What is the difference between Loss Given Default and the recovery rate?
They are inverse concepts: LGD = 1 − Recovery Rate. If a creditor recovers 45% of their exposure after a default, the recovery rate is 45% and the LGD is 55%. Traders and risk managers often toggle between the two depending on context — bond traders typically quote recovery rates, while risk models are built around LGD.
Why does LGD increase during recessions?
During recessions, multiple borrowers default simultaneously, flooding the market with distressed assets and driving down collateral values — both of which suppress recoveries.

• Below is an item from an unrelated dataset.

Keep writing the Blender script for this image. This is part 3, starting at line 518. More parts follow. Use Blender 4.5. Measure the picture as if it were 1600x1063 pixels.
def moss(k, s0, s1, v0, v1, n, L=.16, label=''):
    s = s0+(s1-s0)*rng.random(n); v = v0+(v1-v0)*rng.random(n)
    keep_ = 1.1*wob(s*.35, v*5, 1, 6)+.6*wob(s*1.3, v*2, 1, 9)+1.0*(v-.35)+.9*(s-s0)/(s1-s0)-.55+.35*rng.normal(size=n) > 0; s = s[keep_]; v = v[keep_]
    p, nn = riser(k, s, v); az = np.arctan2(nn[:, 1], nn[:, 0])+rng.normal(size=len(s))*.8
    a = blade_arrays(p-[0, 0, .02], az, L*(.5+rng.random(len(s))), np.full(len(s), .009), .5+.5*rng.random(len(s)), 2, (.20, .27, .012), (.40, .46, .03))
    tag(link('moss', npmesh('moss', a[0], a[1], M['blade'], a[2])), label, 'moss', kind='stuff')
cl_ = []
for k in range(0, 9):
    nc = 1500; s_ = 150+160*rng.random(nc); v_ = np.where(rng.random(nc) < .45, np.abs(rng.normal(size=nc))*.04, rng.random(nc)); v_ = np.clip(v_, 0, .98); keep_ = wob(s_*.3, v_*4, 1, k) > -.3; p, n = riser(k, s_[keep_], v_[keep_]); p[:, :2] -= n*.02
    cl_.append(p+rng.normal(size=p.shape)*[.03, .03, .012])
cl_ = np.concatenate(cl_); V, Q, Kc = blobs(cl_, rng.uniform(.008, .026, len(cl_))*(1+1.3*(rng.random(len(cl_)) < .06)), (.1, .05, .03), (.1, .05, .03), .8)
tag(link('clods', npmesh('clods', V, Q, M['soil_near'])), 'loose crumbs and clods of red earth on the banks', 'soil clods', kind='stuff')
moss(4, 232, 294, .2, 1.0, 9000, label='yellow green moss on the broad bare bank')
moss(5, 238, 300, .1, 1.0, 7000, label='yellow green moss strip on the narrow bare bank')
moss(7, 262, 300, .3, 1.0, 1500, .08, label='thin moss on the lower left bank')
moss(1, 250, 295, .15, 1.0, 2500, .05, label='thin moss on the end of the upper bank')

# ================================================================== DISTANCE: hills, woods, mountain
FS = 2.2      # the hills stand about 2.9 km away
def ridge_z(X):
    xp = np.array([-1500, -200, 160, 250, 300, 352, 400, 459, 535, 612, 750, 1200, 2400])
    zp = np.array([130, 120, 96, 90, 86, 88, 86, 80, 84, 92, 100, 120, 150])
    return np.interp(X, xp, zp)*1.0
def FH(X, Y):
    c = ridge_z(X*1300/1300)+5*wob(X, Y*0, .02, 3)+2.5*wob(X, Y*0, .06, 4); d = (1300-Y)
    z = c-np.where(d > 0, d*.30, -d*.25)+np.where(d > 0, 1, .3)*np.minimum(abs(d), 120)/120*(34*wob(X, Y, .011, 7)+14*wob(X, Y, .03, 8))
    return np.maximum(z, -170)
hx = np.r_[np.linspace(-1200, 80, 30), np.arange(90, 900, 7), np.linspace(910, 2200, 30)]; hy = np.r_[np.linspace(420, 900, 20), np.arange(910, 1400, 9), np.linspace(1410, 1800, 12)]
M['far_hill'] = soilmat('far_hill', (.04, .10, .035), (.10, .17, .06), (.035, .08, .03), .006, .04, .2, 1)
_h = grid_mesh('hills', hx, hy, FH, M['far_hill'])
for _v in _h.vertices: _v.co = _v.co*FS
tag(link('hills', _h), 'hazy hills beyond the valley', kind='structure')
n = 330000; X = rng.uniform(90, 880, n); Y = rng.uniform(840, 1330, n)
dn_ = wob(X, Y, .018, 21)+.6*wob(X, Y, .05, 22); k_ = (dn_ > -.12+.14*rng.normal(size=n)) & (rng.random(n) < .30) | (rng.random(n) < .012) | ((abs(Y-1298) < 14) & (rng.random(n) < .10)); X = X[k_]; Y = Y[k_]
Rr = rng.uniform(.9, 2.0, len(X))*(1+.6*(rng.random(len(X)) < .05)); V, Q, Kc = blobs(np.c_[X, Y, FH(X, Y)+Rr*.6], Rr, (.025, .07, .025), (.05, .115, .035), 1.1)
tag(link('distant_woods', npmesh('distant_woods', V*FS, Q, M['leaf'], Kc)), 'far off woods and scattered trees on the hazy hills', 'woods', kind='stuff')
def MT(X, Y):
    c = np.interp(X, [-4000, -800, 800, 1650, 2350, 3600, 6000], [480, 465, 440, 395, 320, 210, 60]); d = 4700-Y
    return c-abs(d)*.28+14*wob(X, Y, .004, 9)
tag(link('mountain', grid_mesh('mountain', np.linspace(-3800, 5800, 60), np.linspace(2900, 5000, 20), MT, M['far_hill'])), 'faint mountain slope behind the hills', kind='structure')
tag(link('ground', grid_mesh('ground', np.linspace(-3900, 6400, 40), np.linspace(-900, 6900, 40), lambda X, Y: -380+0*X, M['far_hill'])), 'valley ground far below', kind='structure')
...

The legal system also becomes congested with bankruptcy cases, prolonging resolutions and increasing administrative costs that reduce what creditors ultimately receive.
How does debt seniority affect Loss Given Default?
Seniority is the single biggest determinant of LGD — senior secured creditors with first-lien claims on hard assets recover far more than subordinated bondholders who rank behind them in the capital structure. In a typical waterfall, senior secured lenders may recover 70–80%, while junior unsecured holders recover 15–25% or nothing, reflecting dramatically different LGDs on the same defaulting entity.